• **EXERCISE**: Reproduce verbatim the lines up to and including the one with "col = scene.collection", starting from the first.
=== PROVIDED RECORDS ===
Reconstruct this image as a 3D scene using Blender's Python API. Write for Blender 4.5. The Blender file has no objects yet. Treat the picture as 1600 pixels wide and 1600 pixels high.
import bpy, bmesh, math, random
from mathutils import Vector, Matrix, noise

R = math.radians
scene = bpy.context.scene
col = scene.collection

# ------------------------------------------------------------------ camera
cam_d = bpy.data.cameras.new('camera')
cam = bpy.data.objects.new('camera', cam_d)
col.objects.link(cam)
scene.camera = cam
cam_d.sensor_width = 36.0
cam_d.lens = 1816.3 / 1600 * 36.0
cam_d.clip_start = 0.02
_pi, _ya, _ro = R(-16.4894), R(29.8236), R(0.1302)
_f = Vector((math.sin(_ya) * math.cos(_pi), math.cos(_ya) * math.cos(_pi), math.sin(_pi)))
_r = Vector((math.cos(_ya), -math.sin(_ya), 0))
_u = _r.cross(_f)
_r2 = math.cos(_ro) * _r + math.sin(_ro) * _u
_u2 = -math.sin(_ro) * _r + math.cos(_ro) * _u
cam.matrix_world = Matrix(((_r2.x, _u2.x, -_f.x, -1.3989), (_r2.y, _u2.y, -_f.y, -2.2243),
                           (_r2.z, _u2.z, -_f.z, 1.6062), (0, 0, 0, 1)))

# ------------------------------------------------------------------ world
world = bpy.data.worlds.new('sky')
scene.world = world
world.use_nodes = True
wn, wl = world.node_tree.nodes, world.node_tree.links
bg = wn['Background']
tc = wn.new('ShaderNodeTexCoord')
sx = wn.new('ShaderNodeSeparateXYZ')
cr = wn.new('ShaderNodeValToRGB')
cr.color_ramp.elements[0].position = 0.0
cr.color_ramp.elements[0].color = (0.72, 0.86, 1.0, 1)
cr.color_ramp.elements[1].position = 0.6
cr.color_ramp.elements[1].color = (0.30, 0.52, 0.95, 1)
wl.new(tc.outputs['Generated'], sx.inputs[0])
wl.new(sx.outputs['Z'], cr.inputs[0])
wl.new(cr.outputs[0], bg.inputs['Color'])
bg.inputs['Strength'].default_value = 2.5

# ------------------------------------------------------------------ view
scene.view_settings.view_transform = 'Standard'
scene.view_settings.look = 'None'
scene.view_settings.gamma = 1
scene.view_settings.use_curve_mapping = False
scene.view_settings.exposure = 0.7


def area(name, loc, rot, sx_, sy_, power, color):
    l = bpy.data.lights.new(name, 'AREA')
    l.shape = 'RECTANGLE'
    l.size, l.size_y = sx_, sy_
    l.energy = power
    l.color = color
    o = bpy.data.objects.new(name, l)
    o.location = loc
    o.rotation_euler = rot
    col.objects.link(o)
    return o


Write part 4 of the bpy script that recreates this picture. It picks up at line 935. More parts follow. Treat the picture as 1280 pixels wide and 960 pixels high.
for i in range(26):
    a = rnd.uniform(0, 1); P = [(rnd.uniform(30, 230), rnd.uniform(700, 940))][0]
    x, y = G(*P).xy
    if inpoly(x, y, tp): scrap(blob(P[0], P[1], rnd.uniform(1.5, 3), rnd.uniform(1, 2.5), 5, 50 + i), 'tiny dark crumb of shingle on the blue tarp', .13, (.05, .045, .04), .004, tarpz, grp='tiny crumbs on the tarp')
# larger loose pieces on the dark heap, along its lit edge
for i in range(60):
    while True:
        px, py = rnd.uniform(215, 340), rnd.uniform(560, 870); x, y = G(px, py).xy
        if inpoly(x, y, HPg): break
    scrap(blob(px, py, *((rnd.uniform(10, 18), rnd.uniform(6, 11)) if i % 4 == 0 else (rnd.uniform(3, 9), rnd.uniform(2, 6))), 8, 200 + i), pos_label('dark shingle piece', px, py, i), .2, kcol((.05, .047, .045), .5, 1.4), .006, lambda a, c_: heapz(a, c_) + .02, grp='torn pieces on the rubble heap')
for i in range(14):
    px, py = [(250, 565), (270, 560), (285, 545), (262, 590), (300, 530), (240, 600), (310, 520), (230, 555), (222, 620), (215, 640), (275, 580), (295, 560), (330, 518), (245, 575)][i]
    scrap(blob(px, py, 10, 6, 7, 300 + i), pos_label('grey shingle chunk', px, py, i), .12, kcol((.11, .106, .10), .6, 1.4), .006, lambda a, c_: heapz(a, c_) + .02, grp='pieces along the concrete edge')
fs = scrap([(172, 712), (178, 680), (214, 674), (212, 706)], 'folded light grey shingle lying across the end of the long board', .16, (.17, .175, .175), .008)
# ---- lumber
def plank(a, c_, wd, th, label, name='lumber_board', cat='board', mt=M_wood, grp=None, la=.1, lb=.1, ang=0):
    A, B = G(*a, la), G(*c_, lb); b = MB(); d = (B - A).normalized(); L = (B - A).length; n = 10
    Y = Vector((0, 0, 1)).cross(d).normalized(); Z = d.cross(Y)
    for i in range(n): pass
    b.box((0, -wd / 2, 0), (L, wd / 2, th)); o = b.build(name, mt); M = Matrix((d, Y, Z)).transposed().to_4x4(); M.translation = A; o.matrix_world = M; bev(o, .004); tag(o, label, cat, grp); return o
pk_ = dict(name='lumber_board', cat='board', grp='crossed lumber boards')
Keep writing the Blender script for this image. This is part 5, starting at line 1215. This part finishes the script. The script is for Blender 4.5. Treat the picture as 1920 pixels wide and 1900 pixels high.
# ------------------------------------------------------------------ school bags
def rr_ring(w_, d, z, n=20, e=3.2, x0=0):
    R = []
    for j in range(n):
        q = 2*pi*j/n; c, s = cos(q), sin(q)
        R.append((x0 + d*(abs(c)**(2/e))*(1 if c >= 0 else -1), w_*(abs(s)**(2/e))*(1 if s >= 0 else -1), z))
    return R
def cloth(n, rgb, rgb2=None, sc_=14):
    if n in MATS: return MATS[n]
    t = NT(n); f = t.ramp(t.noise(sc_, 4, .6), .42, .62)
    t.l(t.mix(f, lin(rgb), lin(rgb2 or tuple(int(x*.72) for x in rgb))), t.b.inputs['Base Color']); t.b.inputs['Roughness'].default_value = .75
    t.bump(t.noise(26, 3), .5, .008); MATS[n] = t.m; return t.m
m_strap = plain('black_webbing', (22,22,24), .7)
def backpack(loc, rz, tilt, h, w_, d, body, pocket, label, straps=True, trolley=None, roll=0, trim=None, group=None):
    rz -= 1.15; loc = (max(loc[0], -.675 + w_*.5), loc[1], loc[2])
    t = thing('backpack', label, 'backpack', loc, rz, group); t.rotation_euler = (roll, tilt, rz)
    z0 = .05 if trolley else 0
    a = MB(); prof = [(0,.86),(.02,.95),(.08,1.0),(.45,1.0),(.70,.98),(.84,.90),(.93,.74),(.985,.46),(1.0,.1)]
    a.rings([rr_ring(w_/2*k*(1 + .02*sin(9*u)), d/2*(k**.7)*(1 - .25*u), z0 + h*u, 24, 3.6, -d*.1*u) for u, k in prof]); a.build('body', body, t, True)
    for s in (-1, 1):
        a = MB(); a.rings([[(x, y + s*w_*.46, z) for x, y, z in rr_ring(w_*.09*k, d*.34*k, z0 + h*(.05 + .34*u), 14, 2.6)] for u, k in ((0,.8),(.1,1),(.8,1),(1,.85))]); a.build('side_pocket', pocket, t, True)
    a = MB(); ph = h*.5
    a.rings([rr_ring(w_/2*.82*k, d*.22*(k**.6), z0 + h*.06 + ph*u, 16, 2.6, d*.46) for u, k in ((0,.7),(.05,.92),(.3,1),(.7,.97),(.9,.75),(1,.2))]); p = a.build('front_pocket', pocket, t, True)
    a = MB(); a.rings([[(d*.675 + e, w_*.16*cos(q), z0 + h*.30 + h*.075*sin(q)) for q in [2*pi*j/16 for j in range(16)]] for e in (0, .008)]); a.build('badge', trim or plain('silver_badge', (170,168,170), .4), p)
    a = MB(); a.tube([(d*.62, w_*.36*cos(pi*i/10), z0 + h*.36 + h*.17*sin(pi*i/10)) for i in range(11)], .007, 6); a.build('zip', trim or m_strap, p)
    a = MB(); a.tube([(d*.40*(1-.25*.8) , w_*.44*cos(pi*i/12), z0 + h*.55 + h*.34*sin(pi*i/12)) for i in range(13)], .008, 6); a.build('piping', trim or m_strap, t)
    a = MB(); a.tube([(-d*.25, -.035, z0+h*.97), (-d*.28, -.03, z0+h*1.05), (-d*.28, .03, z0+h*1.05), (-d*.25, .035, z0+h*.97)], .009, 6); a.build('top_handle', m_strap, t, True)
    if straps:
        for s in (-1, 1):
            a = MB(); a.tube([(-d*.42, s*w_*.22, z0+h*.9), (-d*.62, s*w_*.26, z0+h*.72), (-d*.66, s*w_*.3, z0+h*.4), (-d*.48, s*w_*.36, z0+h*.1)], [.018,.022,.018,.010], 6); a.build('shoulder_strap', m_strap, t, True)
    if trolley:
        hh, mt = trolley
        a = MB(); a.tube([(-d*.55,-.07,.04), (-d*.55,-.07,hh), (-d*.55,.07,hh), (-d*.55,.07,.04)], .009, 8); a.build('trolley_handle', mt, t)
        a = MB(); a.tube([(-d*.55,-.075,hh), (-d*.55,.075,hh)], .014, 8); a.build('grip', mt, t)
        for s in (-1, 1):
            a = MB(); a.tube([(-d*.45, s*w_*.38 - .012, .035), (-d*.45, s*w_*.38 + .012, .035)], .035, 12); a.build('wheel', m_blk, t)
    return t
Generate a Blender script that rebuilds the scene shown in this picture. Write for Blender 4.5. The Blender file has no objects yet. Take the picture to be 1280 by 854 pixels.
===
• **FINAL RESULT**:
Reconstruct this image as a 3D scene using Blender's Python API. Write for Blender 4.5. The Blender file has no objects yet. Treat the picture as 1600 pixels wide and 1600 pixels high.
import bpy, bmesh, math, random
from mathutils import Vector, Matrix, noise

R = math.radians
scene = bpy.context.scene
col = scene.collection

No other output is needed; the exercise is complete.